Cross-training: Not Just for Sports

A recent Sports Illustrated article detailed the work of Dr. James Andrews and his STOP (Sports Trauma and Overuse Prevention) campaign to curb sports injuries in children.  It turns out that stress fractures in cross-country runners, frayed ligaments in soccer players, and strained shoulders in tennis players make up half of all injuries suffered by kids in sports – a concern that a generation ago was nonexistent.  According to Andrews the primary culprit in the increase in injuries is sports specialization.  Andrews argues that children should be involved in more than one sport and should not play in more than one league in the same sport.

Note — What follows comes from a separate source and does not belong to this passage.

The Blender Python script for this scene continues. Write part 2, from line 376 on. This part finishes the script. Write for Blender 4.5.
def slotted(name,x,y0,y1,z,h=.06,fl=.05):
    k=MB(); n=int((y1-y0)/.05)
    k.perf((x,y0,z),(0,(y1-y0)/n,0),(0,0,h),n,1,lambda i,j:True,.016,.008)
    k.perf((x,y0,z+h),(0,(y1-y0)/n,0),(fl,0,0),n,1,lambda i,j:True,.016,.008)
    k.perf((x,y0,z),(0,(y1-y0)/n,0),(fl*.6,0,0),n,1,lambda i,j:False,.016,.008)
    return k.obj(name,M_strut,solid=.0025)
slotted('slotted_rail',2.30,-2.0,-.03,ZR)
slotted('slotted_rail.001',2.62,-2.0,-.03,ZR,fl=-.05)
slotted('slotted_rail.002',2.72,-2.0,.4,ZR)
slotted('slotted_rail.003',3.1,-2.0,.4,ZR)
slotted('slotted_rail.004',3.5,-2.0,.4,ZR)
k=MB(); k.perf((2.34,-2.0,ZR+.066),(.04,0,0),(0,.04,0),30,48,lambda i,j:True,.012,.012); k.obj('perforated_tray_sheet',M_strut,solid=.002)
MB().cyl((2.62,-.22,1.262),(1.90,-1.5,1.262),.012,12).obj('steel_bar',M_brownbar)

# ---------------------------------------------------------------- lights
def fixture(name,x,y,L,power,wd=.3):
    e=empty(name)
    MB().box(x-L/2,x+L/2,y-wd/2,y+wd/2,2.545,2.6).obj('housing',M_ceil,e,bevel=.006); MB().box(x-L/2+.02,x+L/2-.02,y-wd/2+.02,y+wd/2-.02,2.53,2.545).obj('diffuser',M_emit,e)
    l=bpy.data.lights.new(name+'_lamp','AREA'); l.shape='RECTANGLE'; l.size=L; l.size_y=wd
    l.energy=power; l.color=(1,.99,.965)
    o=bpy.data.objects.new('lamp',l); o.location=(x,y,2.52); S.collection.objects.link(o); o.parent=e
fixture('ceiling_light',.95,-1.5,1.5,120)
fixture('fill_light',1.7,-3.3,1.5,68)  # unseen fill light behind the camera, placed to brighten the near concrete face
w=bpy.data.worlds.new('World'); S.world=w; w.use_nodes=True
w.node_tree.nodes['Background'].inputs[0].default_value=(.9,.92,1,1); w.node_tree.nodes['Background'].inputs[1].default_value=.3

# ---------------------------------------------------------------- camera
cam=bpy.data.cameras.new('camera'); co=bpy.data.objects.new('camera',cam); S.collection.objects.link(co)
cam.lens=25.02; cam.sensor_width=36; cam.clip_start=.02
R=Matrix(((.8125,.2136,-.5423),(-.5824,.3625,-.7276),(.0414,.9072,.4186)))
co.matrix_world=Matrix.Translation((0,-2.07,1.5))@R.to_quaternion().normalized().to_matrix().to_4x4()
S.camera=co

But cross-training applies to more than just sports.  By way of extension, reading Andrews’ work brought to mind Nell Duke’s recent research on the impact of the lack of informational text in a student’s reading regimen.  It turns out that many young readers are trained on a set regimen of mostly fiction text.  As a result, many become adept with fiction targeted to their level.  But when faced with informational texts many students struggle to comprehend what they’re reading, a fact that is reflected in international testing data.  Many international students perform higher than their American counterparts in tests of reading ability simply because they are able to handle different sorts of texts.  Duke argues (subscription required) that young readers should be trained to read across an increasingly diverse regimen of texts starting from an early age.  Think of it as cross-training.  Fortunately, the recently released Common Core Standards have emphasizes the importance of informational text and many states have already begun realigning their curriculums to better reflect increased emphasis on nonfiction text.

That’s good news.  In the same way that many students are cross-training across athletics as a way to prevent injury, it is our hope that the students begin to focus on a wide, diverse variety of reading demands as a way to increase their facility with multiple types of text – an ability that will allow them to maintain their advantage in an increasingly competitive world.